Siemens G4040MB 1200 Load Center
 
Specing out my breaker costs for adding the following to my existing service.
1 X 2pole 30 amp for a heater
2 X 1pole 20 amp for new receptacles and bathroom
2 X 1pole 15 amp for lighting and saniflo pump
1 X 2pole 15 amp for bathroom heater
Am I correct in assuming this load center takes QP breakers (cover panel with specs on it is illegible from hack builder electrical work)
Also,since it is new service,but no new bedrooms,do I have to use AFCI breakers?
Any useful inputs will be greatly appreciated
P.S. I have lots of room for any size breakers I may need (size matters!)

AandPDan 05-11-2013 03:14 PM

QP breakers are correct.

Depending upon where you live and what code cycle you're on you may need an AFCI breaker for the lighting and receptacles. They're not just for bedrooms anymore.

Philly Master 05-12-2013 06:18 AM

Quote:

Originally Posted by spring3100 (Post 1177180)
Specing out my breaker costs for adding the following to my existing service.
1 X 2pole 30 amp for a heater
2 X 1pole 20 amp for new receptacles and bathroom
2 X 1pole 15 amp for lighting and saniflo pump
1 X 2pole 15 amp for bathroom heater
Am I correct in assuming this load center takes QP breakers (cover panel with specs on it is illegble form hack builder electrical work)
Also,since it is new service,but no new bedrooms,do I have to use AFCI breakers?
Any useful inputs will be greatly appreciated
P.S. I have lots of room for any size breakers I may need (size matters!)

ususally if you run new circuits you need to put in ACFI breakers ..at least here the is the line in the sand.. and it depends also on what code cycle your area is on ?

Speedy Petey 05-12-2013 07:17 AM

If you run new circuits, and those circuits require AFCI protection that that is your answer.

See what code cycles your area is under, but these days most are to a point where they are required. Remember, most, but not all, areas/circuits do require AFCI protection.

This is from the 2008 NEC:

Quote:

(B) Dwelling Units. All 120-volt, single phase, 15- and 20-ampere branch circuits supplying outlets installed in dwelling unit family rooms, dining rooms, living rooms, parlors, libraries, dens, bedrooms, sunrooms, recreation rooms, closets, hallways, or similar rooms or areas shall be protected by a listed arc-fault circuit interrupter, combination-type, installed to provide protection of the branch circuit.

k_buz 05-12-2013 07:32 AM

You can only put receptacles on the bathroom circuit if those receptacles are in the bathroom, unless the "bathroom" circuit only services lighting outlets.

spring3100 05-12-2013 07:44 AM

Quote:

Originally Posted by k_buz (Post 1177583)
You can only put receptacles on the bathroom circuit if those receptacles are in the bathroom, unless the "bathroom" circuit only services lighting outlets.

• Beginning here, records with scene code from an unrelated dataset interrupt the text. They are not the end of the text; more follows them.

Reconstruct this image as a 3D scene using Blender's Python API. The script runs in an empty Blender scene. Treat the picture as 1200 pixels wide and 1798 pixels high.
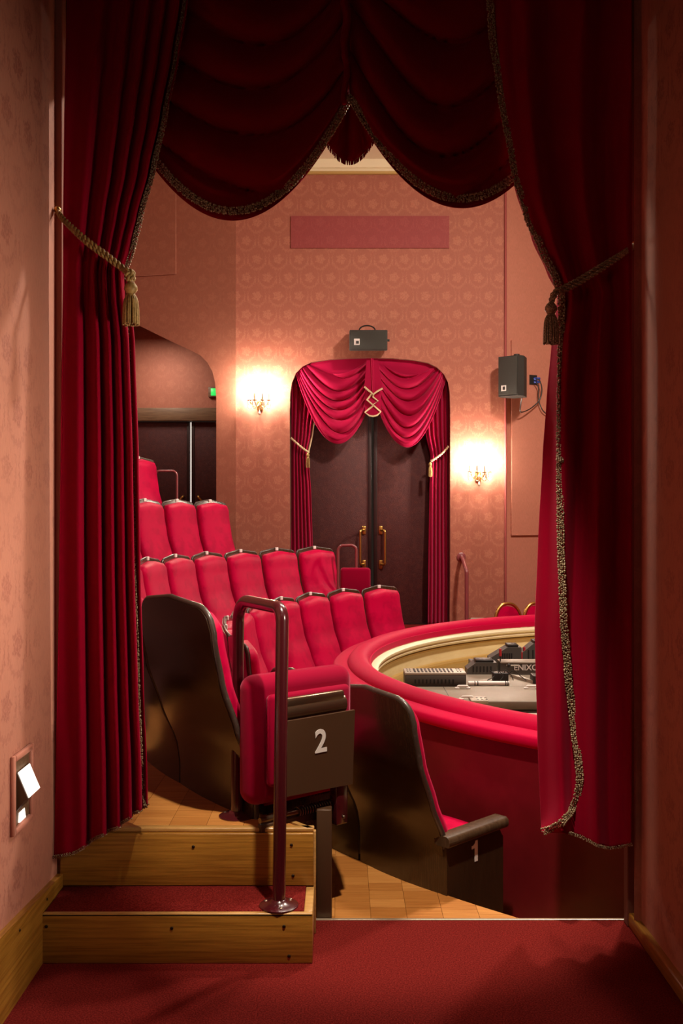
import bpy, bmesh, math, random
from mathutils import Vector, Matrix
random.seed(7)
PI = math.pi
sc = bpy.context.scene
C = sc.collection

# ------------------------------------------------------------------ camera, world, lights, exposure
CAM_H = 1.53
FPX = 1798 * 35 / 36
cd = bpy.data.cameras.new('camera'); cam = bpy.data.objects.new('camera', cd); C.objects.link(cam)
cam.location = (0, 0, CAM_H); cam.rotation_euler = (PI / 2, 0, 0)
cd.sensor_width = 36; cd.sensor_height = 36; cd.sensor_fit = 'AUTO'; cd.lens = 35; cd.clip_start = .02
sc.camera = cam
sc.view_settings.view_transform = 'Standard'; sc.view_settings.look = 'None'
sc.view_settings.exposure = 0.0; sc.view_settings.gamma = 1; sc.view_settings.use_curve_mapping = False
w = bpy.data.worlds.new('world'); sc.world = w; w.use_nodes = True
w.node_tree.nodes['Background'].inputs[0].default_value = (.9, .6, .45, 1)
w.node_tree.nodes['Background'].inputs[1].default_value = .02

def area(name, loc, target, size, power, col, size_y=None, spread=180):
    l = bpy.data.lights.new(name, 'AREA'); l.energy = power; l.color = col; l.size = size
    if size_y: l.shape = 'RECTANGLE'; l.size_y = size_y
    l.spread = math.radians(spread)
    o = bpy.data.objects.new(name, l); C.objects.link(o); o.location = loc
    o.rotation_euler = (Vector(target) - Vector(loc)).to_track_quat('-Z', 'Y').to_euler()
    return o
def spot(name, loc, target, power, col, angle, blend, radius):
    l = bpy.data.lights.new(name, 'SPOT'); l.energy = power; l.color = col
    l.spot_size = math.radians(angle); l.spot_blend = blend; l.shadow_soft_size = radius
    o = bpy.data.objects.new(name, l); C.objects.link(o); o.location = loc
    o.rotation_euler = (Vector(target) - Vector(loc)).to_track_quat('-Z', 'Y').to_euler()
    return o
WARM = (1, .86, .72)
area('auditorium_ceiling_light', (2.2, 6.3, 4.95), (0.4, 7.4, 0), .35, 240, WARM)
area('auditorium_ceiling_light', (.6, 4.9, 4.95), (0.2, 4.6, 0), .35, 80, WARM)  # unseen second lamp set here to brighten the near parquet and seats
area('recess_fill_light', (-1.95, 10.55, 3.25), (-1.95, 11.1, 1.8), .3, 9, WARM)  # added fill lamp that brightens the recess wall and upper door
area('passage_wall_lamp', (1.06, 2.4, 1.55), (-1.0, 2.75, 1.45), .30, 14.5, (1, .84, .68), .4, 85)
spot('passage_ceiling_spot', (.25, 2.4, 3.88), (.10, 4.15, 0), 640, (1, .84, .66), 32, .55, .05)
area('passage_ceiling_light', (-.2, -.6, 3.6), (.1, 1.6, 0), .5, 4, (1, .82, .64))
BULB = 1000

# ------------------------------------------------------------------ pixel / plane helpers (image taken as 1200 x 1798)
def at(px, py, d): return Vector(((px - 600) / FPX * d, d, CAM_H - (py - 899) / FPX * d))
def gz(px, py, z): return at(px, py, FPX * (CAM_H - z) / (py - 899))
def interp(keys, t):
    if t <= keys[0][0]: return keys[0][1]
    for (a, va), (b, vb) in zip(keys, keys[1:]):
        if t <= b:
            k = (t - a) / (b - a); k = k * k * (3 - 2 * k) * .35 + k * .65
            return va + (vb - va) * k
    return keys[-1][1]
def smooth_path(pts, n=8):
    """Catmull-Rom through the points"""
    P = [Vector(p) for p in pts]; out = []
    for i in range(len(P) - 1):
        p0 = P[max(i - 1, 0)]; p1 = P[i]; p2 = P[i + 1]; p3 = P[min(i + 2, len(P) - 1)]
        for k in range(n):
            t = k / n
            out.append(.5 * ((2 * p1) + (p2 - p0) * t + (2 * p0 - 5 * p1 + 4 * p2 - p3) * t * t + (3 * p1 - p0 - 3 * p2 + p3) * t ** 3))
    out.append(P[-1]); return out
def resample(pts, step):
    out = [pts[0].copy()]; acc = 0
    for a, b in zip(pts, pts[1:]):
        L = (b - a).length
        while acc + L >= step:
            t = (step - acc) / L; a = a.lerp(b, t); out.append(a.copy()); L = (b - a).length; acc = 0
        acc += L
    return out

# ------------------------------------------------------------------ materials
class NB:
    def __init__(s, m): s.m = m; s.t = m.node_tree; s.n = s.t.nodes; s.l = s.t.links
    def put(s, inp, v):
        if hasattr(v, 'is_output'): s.l.new(v, inp)
        else: inp.default_value = v
    def M(s, op, a, b=None, c=None):
        n = s.n.new('ShaderNodeMath'); n.operation = op
        for i, v in enumerate((a, b, c)):
            if v is not None: s.put(n.inputs[i], v)
        return n.outputs[0]
    def step(s, v, a, b):
        n = s.n.new('ShaderNodeMapRange'); n.interpolation_type = 'SMOOTHSTEP'
        s.put(n.inputs[0], v); n.inputs[1].default_value = a; n.inputs[2].default_value = b
        return n.outputs[0]
    def mix(s, f, a, b):
        n = s.n.new('ShaderNodeMix'); n.data_type = 'RGBA'
        s.put(n.inputs[0], f); s.put(n.inputs[6], a); s.put(n.inputs[7], b)
        return n.outputs[2]
    def noise(s, vec, scale, detail=3, rough=.5):
        n = s.n.new('ShaderNodeTexNoise'); n.inputs['Scale'].default_value = scale
        n.inputs['Detail'].default_value = detail; n.inputs['Roughness'].default_value = rough
        if vec is not None: s.l.new(vec, n.inputs['Vector'])
        return n.outputs[0]
    def coord(s, kind='Object'):
        return s.n.new('ShaderNodeTexCoord').outputs[kind]
    def mapping(s, vec, scale):
        n = s.n.new('ShaderNodeMapping'); s.l.new(vec, n.inputs[0]); n.inputs['Scale'].default_value = scale
        return n.outputs[0]
    def bump(s, h, strength, dist=.01):
        n = s.n.new('ShaderNodeBump'); n.inputs['Strength'].default_value = strength; n.inputs['Distance'].default_value = dist
        s.l.new(h, n.inputs['Height']); return n.outputs[0]
def c4(c): return (c[0], c[1], c[2], 1)
def mat(name, col, rough=.5, metal=0, **kw):
    m = bpy.data.materials.new(name); m.use_nodes = True
    b = m.node_tree.nodes['Principled BSDF']
    b.inputs['Base Color'].default_value = c4(col); b.inputs['Roughness'].default_value = rough; b.inputs['Metallic'].default_value = metal
    if 'sheen' in kw:
        b.inputs['Sheen Weight'].default_value = kw['sheen']; b.inputs['Sheen Roughness'].default_value = kw.get('sheen_rough', .35)
        b.inputs['Sheen Tint'].default_value = c4(kw.get('sheen_tint', (1, .4, .5)))
    if 'spec' in kw: b.inputs['Specular IOR Level'].default_value = kw['spec']
    if 'coat' in kw: b.inputs['Coat Weight'].default_value = kw['coat']; b.inputs['Coat Roughness'].default_value = kw.get('coat_rough', .1)
    if 'emit' in kw:
        b.inputs['Emission Color'].default_value = c4(kw['emit_col']); b.inputs['Emission Strength'].default_value = kw['emit']
    if 'trans' in kw: b.inputs['Transmission Weight'].default_value = kw['trans']
    nb = NB(m)
    if 'vary' in kw:   # (other colour, scale, strength, stretch)
        oc, sca, lo, hi, st = kw['vary']
        v = nb.mapping(nb.coord(), st)
        f = nb.step(nb.noise(v, sca, 4, .6), lo, hi)
        nb.l.new(nb.mix(f, c4(col), c4(oc)), b.inputs['Base Color'])
    if 'bump' in kw:
        sca, strength, st = kw['bump']
        h = nb.noise(nb.mapping(nb.coord(), st), sca, 3)
        nb.l.new(nb.bump(h, strength, .004), b.inputs['Normal'])
    return m
def velvet(name, col, sheen=.5, tint=(1, .25, .38), rub=None, spec=.1, rough=.85):
    kw = dict(sheen=sheen, sheen_tint=tint, sheen_rough=.4, spec=spec, bump=(900, .25, (1, 1, 1)))
    if rub: kw['vary'] = rub
    m = mat(name, col, rough, **kw); m.node_tree.nodes['Principled BSDF'].inputs['Specular Tint'].default_value = (1, .12, .28, 1); return m
def wood(name, a, b, st, rough=.45, coat=0, scale=8):
    return mat(name, a, rough, vary=(b, scale, .3, .75, st), bump=(scale * 6, .12, st), coat=coat)

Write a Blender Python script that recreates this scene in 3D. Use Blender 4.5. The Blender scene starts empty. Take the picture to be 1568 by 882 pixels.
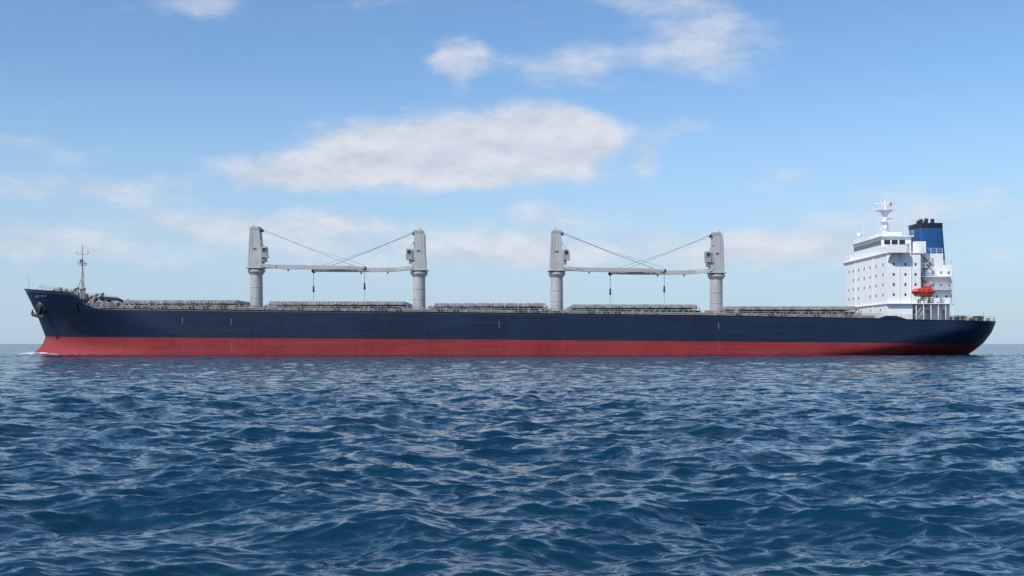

I have one dedicated 20 amp circuit for the bathroom,if you re-read my post you will see a total of six circuits,but thanks for your input

spring3100 05-12-2013 07:49 AM

Quote:

Originally Posted by Speedy Petey (Post 1177579)
If you run new circuits, and those circuits require AFCI protection that that is your answer.

See what code cycles your area is under, but these days most are to a point where they are required. Remember, most, but not all, areas/circuits do require AFCI protection.

This is from the 2008 NEC:

This quote mentions outlets,but doesn't reference lighting,will I need it on that circuit also?Thanks for your input

k_buz 05-12-2013 08:06 AM

"Outlets" does not mean what you think it means. When the code states "outlets"....

Quote:

Outlet. A point on the wiring system at which current is
taken to supply utilization equipment.

spring3100 05-12-2013 09:10 AM

Quote:

Originally Posted by k_buz (Post 1177595)
"Outlets" does not mean what you think it means. When the code states "outlets"....

Thank you,and consider me educated!

spring3100 05-12-2013 09:26 AM

Just so we all on the same page,I will consider the need for 2 AFCI 20amp single pole breakers for the recepatcle circuit and the dedicated bathroom circuit and 2 AFCI 15amp single pole breakers for the Lighting circuit and the dedicated receptacle for the Saniflo pump.
The 15amp two pole 240V for the bathroom heater and the 30amp two pole 240v for the area heater doesn't need anything special,does it?
Thanks once again for all of your awesome inputs!!!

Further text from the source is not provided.